_Written task_
Reproduce all of the data word for word.

[START OF Data excerpt]

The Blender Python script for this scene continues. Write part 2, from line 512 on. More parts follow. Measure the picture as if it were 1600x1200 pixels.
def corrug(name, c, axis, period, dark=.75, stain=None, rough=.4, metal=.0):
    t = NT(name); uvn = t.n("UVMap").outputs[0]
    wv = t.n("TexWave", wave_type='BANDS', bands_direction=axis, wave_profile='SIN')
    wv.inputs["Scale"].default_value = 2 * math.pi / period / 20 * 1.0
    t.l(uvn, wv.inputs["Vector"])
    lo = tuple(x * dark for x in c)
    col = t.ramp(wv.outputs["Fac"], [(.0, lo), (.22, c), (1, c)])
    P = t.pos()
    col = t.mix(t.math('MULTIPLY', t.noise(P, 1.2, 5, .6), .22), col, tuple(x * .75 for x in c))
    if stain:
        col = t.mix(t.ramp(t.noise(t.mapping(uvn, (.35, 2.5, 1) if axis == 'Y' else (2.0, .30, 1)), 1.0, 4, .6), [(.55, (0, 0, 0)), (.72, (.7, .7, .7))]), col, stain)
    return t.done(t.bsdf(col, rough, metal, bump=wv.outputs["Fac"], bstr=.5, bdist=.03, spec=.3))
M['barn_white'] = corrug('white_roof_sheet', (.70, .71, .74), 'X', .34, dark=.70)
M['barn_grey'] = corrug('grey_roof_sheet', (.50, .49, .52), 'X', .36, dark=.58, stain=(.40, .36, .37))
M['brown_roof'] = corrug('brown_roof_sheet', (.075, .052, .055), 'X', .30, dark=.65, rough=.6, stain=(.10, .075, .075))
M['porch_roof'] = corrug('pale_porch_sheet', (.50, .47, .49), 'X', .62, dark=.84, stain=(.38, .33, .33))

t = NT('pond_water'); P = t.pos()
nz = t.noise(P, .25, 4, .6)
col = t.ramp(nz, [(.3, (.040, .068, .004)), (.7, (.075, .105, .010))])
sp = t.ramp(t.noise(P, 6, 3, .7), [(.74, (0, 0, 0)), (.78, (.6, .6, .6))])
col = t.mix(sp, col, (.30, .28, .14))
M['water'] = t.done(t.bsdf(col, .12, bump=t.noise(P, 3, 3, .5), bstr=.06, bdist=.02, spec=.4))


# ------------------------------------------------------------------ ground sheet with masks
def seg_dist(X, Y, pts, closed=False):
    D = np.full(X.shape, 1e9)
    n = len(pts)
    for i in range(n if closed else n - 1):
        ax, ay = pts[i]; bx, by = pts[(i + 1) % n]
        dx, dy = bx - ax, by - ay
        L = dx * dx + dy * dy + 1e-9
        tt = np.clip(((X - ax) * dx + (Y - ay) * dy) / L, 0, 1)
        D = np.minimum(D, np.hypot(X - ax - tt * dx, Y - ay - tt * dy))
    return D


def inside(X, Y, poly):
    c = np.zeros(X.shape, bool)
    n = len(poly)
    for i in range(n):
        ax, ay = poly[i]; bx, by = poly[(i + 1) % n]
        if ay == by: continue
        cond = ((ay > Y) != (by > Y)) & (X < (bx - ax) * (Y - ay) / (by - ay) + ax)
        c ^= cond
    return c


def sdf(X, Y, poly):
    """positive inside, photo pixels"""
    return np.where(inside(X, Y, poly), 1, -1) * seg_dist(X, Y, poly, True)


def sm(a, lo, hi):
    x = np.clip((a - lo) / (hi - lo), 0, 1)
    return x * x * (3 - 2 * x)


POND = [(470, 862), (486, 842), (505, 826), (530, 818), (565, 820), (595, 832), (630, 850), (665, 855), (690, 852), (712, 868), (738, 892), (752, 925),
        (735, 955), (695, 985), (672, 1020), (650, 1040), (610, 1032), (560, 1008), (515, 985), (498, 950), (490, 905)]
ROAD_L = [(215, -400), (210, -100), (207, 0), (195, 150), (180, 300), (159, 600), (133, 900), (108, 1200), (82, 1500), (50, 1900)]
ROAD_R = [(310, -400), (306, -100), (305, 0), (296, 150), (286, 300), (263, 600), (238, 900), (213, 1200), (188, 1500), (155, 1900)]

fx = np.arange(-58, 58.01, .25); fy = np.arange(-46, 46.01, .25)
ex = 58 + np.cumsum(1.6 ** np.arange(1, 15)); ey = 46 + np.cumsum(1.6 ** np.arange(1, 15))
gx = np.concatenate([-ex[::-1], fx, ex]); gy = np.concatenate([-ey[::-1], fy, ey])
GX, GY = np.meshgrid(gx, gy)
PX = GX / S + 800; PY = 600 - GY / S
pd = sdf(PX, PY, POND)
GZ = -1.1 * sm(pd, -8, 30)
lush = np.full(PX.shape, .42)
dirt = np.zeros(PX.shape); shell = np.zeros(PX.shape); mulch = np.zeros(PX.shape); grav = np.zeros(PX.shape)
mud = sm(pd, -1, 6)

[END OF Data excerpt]

_Exercise result_
The Blender Python script for this scene continues. Write part 2, from line 512 on. More parts follow. Measure the picture as if it were 1600x1200 pixels.
def corrug(name, c, axis, period, dark=.75, stain=None, rough=.4, metal=.0):
    t = NT(name); uvn = t.n("UVMap").outputs[0]
    wv = t.n("TexWave", wave_type='BANDS', bands_direction=axis, wave_profile='SIN')
    wv.inputs["Scale"].default_value = 2 * math.pi / period / 20 * 1.0
    t.l(uvn, wv.inputs["Vector"])
    lo = tuple(x * dark for x in c)
    col = t.ramp(wv.outputs["Fac"], [(.0, lo), (.22, c), (1, c)])
    P = t.pos()
    col = t.mix(t.math('MULTIPLY', t.noise(P, 1.2, 5, .6), .22), col, tuple(x * .75 for x in c))
    if stain:
        col = t.mix(t.ramp(t.noise(t.mapping(uvn, (.35, 2.5, 1) if axis == 'Y' else (2.0, .30, 1)), 1.0, 4, .6), [(.55, (0, 0, 0)), (.72, (.7, .7, .7))]), col, stain)
    return t.done(t.bsdf(col, rough, metal, bump=wv.outputs["Fac"], bstr=.5, bdist=.03, spec=.3))
M['barn_white'] = corrug('white_roof_sheet', (.70, .71, .74), 'X', .34, dark=.70)
M['barn_grey'] = corrug('grey_roof_sheet', (.50, .49, .52), 'X', .36, dark=.58, stain=(.40, .36, .37))
M['brown_roof'] = corrug('brown_roof_sheet', (.075, .052, .055), 'X', .30, dark=.65, rough=.6, stain=(.10, .075, .075))
M['porch_roof'] = corrug('pale_porch_sheet', (.50, .47, .49), 'X', .62, dark=.84, stain=(.38, .33, .33))

t = NT('pond_water'); P = t.pos()
nz = t.noise(P, .25, 4, .6)
col = t.ramp(nz, [(.3, (.040, .068, .004)), (.7, (.075, .105, .010))])
sp = t.ramp(t.noise(P, 6, 3, .7), [(.74, (0, 0, 0)), (.78, (.6, .6, .6))])
col = t.mix(sp, col, (.30, .28, .14))
M['water'] = t.done(t.bsdf(col, .12, bump=t.noise(P, 3, 3, .5), bstr=.06, bdist=.02, spec=.4))


# ------------------------------------------------------------------ ground sheet with masks
def seg_dist(X, Y, pts, closed=False):
    D = np.full(X.shape, 1e9)
    n = len(pts)
    for i in range(n if closed else n - 1):
        ax, ay = pts[i]; bx, by = pts[(i + 1) % n]
        dx, dy = bx - ax, by - ay
        L = dx * dx + dy * dy + 1e-9
        tt = np.clip(((X - ax) * dx + (Y - ay) * dy) / L, 0, 1)
        D = np.minimum(D, np.hypot(X - ax - tt * dx, Y - ay - tt * dy))
    return D


def inside(X, Y, poly):
    c = np.zeros(X.shape, bool)
    n = len(poly)
    for i in range(n):
        ax, ay = poly[i]; bx, by = poly[(i + 1) % n]
        if ay == by: continue
        cond = ((ay > Y) != (by > Y)) & (X < (bx - ax) * (Y - ay) / (by - ay) + ax)
        c ^= cond
    return c


def sdf(X, Y, poly):
    """positive inside, photo pixels"""
    return np.where(inside(X, Y, poly), 1, -1) * seg_dist(X, Y, poly, True)


def sm(a, lo, hi):
    x = np.clip((a - lo) / (hi - lo), 0, 1)
    return x * x * (3 - 2 * x)


POND = [(470, 862), (486, 842), (505, 826), (530, 818), (565, 820), (595, 832), (630, 850), (665, 855), (690, 852), (712, 868), (738, 892), (752, 925),
        (735, 955), (695, 985), (672, 1020), (650, 1040), (610, 1032), (560, 1008), (515, 985), (498, 950), (490, 905)]
ROAD_L = [(215, -400), (210, -100), (207, 0), (195, 150), (180, 300), (159, 600), (133, 900), (108, 1200), (82, 1500), (50, 1900)]
ROAD_R = [(310, -400), (306, -100), (305, 0), (296, 150), (286, 300), (263, 600), (238, 900), (213, 1200), (188, 1500), (155, 1900)]

fx = np.arange(-58, 58.01, .25); fy = np.arange(-46, 46.01, .25)
ex = 58 + np.cumsum(1.6 ** np.arange(1, 15)); ey = 46 + np.cumsum(1.6 ** np.arange(1, 15))
gx = np.concatenate([-ex[::-1], fx, ex]); gy = np.concatenate([-ey[::-1], fy, ey])
GX, GY = np.meshgrid(gx, gy)
PX = GX / S + 800; PY = 600 - GY / S
pd = sdf(PX, PY, POND)
GZ = -1.1 * sm(pd, -8, 30)
lush = np.full(PX.shape, .42)
dirt = np.zeros(PX.shape); shell = np.zeros(PX.shape); mulch = np.zeros(PX.shape); grav = np.zeros(PX.shape)
mud = sm(pd, -1, 6)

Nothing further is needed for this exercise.